*Written problem:*
The required output consists solely of the lines from the top of the listing through the line containing "PI = math.pi", transcribed exactly.

*Data block:*
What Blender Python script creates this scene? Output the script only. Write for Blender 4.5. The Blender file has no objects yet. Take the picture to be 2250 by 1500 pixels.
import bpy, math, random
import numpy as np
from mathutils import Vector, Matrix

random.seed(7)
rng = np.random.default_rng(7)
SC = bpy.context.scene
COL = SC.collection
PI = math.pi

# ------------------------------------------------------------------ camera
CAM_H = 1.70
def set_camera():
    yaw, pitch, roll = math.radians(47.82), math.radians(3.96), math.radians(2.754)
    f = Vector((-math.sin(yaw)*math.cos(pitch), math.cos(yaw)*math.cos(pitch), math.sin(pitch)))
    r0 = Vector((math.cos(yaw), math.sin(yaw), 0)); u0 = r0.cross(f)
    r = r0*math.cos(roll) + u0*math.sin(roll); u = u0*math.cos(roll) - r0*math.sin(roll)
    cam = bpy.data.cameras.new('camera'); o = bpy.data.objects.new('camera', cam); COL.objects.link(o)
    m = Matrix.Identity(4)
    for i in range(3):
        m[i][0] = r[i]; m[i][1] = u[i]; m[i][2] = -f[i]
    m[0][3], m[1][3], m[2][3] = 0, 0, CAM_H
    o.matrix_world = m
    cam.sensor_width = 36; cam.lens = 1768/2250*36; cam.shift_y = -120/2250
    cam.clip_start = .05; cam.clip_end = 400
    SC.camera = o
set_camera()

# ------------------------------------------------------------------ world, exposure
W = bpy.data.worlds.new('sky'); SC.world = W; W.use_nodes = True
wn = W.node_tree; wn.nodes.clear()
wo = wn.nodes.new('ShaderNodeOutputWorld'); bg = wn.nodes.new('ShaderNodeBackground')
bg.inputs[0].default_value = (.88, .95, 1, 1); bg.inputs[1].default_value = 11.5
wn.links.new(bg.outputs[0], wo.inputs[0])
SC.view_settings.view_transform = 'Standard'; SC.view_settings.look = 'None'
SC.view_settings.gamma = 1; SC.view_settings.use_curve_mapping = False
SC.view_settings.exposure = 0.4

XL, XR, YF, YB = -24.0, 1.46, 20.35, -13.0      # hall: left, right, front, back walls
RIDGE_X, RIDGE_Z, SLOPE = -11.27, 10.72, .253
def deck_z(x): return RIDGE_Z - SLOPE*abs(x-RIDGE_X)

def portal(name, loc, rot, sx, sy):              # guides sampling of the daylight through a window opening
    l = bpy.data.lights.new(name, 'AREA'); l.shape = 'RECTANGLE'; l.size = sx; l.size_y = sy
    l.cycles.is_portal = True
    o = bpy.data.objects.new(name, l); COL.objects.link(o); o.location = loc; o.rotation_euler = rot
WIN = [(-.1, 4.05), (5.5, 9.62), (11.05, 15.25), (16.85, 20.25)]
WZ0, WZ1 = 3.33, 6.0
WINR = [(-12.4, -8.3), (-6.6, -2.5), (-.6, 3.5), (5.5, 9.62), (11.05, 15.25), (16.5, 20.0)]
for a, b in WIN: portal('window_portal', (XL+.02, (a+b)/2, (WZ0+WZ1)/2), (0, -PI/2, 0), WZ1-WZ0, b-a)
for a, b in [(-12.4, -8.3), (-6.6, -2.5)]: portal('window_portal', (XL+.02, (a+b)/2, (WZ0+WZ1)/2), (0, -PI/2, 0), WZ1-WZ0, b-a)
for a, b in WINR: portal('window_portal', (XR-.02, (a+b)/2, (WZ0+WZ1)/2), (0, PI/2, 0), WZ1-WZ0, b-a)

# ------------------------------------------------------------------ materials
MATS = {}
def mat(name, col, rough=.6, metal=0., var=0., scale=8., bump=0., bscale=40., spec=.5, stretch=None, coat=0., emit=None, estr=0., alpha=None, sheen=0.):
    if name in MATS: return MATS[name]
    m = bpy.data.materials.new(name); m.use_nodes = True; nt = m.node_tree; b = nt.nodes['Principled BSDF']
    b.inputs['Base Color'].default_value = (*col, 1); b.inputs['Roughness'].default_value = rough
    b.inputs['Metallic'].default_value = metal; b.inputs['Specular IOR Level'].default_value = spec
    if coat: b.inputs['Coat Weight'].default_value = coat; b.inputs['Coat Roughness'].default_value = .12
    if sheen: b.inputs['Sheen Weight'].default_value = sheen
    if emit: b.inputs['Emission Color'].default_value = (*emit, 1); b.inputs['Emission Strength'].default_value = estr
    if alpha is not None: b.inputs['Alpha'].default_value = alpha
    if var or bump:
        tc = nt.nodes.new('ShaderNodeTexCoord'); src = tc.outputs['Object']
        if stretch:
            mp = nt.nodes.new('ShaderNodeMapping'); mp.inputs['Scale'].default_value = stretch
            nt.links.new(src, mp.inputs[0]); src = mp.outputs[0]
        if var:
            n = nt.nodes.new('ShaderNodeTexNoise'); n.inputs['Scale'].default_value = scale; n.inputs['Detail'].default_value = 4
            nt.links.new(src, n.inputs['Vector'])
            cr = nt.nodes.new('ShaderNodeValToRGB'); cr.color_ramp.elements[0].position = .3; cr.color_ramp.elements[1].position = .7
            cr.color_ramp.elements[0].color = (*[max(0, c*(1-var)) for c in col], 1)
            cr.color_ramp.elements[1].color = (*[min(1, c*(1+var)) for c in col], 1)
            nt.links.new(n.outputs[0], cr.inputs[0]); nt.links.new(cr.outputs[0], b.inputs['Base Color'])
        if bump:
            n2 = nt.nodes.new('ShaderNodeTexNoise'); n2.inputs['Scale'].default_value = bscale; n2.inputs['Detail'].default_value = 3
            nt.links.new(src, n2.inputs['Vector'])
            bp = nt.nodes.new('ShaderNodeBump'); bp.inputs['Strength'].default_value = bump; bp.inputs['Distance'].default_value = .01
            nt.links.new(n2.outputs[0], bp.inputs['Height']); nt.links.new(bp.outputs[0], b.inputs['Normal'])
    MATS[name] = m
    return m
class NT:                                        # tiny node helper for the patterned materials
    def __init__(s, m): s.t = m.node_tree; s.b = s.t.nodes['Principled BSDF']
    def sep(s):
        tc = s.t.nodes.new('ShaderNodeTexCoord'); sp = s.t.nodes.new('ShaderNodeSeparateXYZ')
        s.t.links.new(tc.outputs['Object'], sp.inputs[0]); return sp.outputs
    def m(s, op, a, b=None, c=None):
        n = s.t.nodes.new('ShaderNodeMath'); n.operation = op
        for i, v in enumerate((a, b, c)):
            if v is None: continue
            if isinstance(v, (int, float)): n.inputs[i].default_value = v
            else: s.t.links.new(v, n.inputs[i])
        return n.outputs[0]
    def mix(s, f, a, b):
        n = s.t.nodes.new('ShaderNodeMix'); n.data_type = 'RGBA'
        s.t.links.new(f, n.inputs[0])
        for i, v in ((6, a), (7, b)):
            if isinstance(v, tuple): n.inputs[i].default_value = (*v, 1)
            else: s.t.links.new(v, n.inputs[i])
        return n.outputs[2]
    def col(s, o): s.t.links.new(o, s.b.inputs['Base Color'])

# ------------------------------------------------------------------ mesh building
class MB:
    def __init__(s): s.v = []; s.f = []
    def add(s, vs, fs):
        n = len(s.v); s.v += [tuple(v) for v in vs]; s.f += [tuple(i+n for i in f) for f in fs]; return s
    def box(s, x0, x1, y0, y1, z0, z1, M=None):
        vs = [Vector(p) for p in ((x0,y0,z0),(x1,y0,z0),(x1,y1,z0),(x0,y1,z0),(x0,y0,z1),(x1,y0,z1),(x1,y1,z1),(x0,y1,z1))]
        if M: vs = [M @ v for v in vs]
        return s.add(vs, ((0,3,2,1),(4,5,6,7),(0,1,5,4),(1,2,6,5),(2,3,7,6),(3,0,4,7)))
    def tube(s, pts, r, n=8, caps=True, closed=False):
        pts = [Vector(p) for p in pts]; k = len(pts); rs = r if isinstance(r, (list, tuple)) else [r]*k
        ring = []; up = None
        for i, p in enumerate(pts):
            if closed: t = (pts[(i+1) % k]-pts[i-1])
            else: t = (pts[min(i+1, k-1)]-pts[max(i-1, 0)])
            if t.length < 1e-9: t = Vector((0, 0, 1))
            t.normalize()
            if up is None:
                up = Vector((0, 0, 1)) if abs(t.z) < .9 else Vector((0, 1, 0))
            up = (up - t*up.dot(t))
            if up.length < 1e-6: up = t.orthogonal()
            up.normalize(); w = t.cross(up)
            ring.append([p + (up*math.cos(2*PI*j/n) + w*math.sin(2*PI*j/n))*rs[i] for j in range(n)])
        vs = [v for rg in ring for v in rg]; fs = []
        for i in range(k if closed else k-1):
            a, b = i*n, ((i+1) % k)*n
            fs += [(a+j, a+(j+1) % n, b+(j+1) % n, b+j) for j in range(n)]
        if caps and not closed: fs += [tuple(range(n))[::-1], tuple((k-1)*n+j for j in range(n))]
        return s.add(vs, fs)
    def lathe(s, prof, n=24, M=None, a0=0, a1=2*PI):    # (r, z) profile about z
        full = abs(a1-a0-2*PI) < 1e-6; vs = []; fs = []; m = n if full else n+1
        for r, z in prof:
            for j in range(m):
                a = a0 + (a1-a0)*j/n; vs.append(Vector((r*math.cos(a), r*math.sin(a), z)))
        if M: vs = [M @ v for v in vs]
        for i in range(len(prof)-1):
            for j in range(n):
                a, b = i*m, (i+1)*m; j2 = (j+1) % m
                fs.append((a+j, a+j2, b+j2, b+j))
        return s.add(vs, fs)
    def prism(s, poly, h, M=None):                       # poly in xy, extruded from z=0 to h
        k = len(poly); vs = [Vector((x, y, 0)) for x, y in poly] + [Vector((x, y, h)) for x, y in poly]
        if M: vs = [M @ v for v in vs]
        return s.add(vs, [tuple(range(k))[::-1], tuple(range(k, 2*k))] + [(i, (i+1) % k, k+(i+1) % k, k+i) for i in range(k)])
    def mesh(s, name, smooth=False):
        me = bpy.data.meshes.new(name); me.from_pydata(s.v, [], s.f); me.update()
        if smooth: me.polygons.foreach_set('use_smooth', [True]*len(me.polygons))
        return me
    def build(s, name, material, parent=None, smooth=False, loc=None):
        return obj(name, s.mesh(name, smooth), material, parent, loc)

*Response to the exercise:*
What Blender Python script creates this scene? Output the script only. Write for Blender 4.5. The Blender file has no objects yet. Take the picture to be 2250 by 1500 pixels.
import bpy, math, random
import numpy as np
from mathutils import Vector, Matrix

random.seed(7)
rng = np.random.default_rng(7)
SC = bpy.context.scene
COL = SC.collection
PI = math.pi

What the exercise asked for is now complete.